The public can submit comments to the National Archives (request.schedule@nara.gov) urging it to reconsider its pending approval of the CIA records schedule until tomorrow, July 19.

Nate Jones, the National Security Archive’s FOIA project director, told the Daily Beast’s Aliya Sternstein that the CIA’s plan was of serious concern because history has shown that the CIA is “too eager to destroy their records.

Malcolm Byrne, the Archive’s Iran Project Director, pointed to recent reports that the Agency destroyed records on its involvement in the 1953 coup when it moved offices on the incorrect belief that there were copies of the records elsewhere. Byrne argues, if “CIA disinterest in some quarters about preserving records, human fallibility, and similar horror stories are a guide, then logic dictates there are plenty of grounds for concern – or at a minimum meaningful oversight, which is always a concern in these days of slashed budgets.”

The solution is for NARA and the CIA to err on the side of preservation.

The CIA could have given a bit more justification to make its case.

The National Security Archive, with OpenTheGovernment, Defending Rights & Dissent, and Demand Progress submitted comments to NARA acting director of records appraisal and agency assistant, Margaret Hawkens, requesting her agency do just that, and “reconsider its pending approval of the CIA’s proposed schedule, N1- 263-13-1, until NARA can better assure the public that records of permanent historic value will not be allowed to be destroyed by the CIA.”

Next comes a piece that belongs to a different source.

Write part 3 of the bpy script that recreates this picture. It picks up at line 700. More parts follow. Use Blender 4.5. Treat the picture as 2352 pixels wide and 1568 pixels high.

The groups argued there are concerns that the CIA could use the records schedule “to allow the destruction of crucial documentary evidence of the CIA’s activities.” The groups also called it unwise to allow the designation of CIA declassification referral files as “temporary” after 30 years. “FOIA and Mandatory Declassification Review requests to NARA (sometimes of CIA records) occasionally take longer than 20 years to be completed.  Declassification referral ‘paper trails’ also do have research value to find and request re-reviews of documents, even if they are no longer needed for CIA business purposes.”

With the destruction of the Iran Coup documents in mind, the signatories also request NARA “take a closer examination of the CIA’s request to destroy some records based on the assertion that the information is ‘[c]aptured elsewhere in permanent records’ in order to assure that this is in fact the case.'”

The CIA files in question likely have significant research value. The current order on declassification states that “No information may remain classified indefinitely.” NARA must guard that no previously secret, historically valuable information is improperly destroyed before the public can view it.